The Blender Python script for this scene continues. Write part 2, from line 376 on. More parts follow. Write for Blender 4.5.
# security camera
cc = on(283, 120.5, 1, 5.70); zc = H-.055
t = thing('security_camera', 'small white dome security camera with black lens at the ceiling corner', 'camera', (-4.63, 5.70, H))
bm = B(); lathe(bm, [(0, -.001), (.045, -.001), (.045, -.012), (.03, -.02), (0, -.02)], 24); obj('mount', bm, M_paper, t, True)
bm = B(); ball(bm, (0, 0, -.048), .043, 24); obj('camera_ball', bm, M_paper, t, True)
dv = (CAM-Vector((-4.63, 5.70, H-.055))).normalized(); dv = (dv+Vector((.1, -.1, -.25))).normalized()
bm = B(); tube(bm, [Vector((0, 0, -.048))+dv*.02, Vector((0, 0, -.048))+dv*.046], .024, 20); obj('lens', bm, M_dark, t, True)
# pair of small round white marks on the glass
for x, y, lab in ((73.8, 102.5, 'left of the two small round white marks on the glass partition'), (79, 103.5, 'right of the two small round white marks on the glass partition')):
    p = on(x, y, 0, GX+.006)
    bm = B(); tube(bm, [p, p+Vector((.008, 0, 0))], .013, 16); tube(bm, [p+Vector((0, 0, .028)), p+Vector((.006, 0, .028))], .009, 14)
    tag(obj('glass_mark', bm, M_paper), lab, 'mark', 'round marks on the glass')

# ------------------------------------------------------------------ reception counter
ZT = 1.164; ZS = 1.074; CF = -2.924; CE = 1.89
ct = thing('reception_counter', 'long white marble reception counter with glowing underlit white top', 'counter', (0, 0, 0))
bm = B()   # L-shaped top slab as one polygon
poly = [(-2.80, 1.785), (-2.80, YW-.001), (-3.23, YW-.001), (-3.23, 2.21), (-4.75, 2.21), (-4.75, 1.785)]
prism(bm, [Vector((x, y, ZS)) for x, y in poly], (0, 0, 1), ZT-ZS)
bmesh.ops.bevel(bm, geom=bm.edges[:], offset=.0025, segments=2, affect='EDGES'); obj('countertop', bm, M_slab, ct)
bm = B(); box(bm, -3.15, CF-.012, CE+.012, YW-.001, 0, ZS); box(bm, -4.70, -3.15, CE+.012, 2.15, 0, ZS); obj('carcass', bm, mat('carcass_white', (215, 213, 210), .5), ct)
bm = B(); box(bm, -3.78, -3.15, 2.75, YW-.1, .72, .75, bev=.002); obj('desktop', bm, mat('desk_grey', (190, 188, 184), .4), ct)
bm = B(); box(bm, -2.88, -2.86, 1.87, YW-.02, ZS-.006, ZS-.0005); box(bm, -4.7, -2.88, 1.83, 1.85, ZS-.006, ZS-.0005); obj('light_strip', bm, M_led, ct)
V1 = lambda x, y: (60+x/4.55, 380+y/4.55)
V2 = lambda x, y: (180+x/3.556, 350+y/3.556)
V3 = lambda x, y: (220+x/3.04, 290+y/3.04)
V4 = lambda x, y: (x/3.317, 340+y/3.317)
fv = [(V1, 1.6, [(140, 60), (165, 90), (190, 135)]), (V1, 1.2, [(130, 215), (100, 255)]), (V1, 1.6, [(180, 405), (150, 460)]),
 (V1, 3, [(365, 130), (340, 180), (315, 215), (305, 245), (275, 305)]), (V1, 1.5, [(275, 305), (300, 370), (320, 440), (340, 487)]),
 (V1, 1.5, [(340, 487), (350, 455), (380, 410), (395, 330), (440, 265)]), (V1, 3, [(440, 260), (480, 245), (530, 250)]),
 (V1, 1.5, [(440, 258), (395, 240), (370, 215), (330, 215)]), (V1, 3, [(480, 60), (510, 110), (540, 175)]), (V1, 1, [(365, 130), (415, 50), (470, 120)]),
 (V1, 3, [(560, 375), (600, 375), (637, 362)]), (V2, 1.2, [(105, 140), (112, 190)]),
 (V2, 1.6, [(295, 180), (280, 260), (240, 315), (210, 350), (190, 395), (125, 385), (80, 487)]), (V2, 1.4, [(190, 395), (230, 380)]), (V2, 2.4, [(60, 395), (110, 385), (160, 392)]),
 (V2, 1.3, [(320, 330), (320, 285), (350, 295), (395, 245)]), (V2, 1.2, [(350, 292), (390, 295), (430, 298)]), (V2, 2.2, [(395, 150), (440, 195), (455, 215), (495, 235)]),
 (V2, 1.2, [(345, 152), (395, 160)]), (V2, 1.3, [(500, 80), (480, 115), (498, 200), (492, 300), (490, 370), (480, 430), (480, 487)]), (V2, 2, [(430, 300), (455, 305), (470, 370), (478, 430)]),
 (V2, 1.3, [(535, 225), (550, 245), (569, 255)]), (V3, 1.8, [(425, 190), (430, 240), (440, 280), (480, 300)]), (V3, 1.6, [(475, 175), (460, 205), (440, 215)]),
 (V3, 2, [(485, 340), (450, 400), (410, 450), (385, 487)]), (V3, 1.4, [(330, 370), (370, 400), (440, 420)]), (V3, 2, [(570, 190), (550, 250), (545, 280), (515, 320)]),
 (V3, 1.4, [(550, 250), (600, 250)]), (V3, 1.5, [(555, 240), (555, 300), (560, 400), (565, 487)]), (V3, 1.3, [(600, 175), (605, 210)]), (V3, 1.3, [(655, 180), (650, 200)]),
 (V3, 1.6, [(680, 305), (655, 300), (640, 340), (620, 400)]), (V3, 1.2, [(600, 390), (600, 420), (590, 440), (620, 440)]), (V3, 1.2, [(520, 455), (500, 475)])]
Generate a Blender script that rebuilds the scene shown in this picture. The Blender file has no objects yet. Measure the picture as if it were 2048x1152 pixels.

WORK INSTRUCTIONS: Search the lines for "Blender". Copy each line that has it.

WRITTEN ANSWER:
The Blender Python script for this scene continues. Write part 2, from line 376 on. More parts follow. Write for Blender 4.5.
Generate a Blender script that rebuilds the scene shown in this picture. The Blender file has no objects yet. Measure the picture as if it were 2048x1152 pixels.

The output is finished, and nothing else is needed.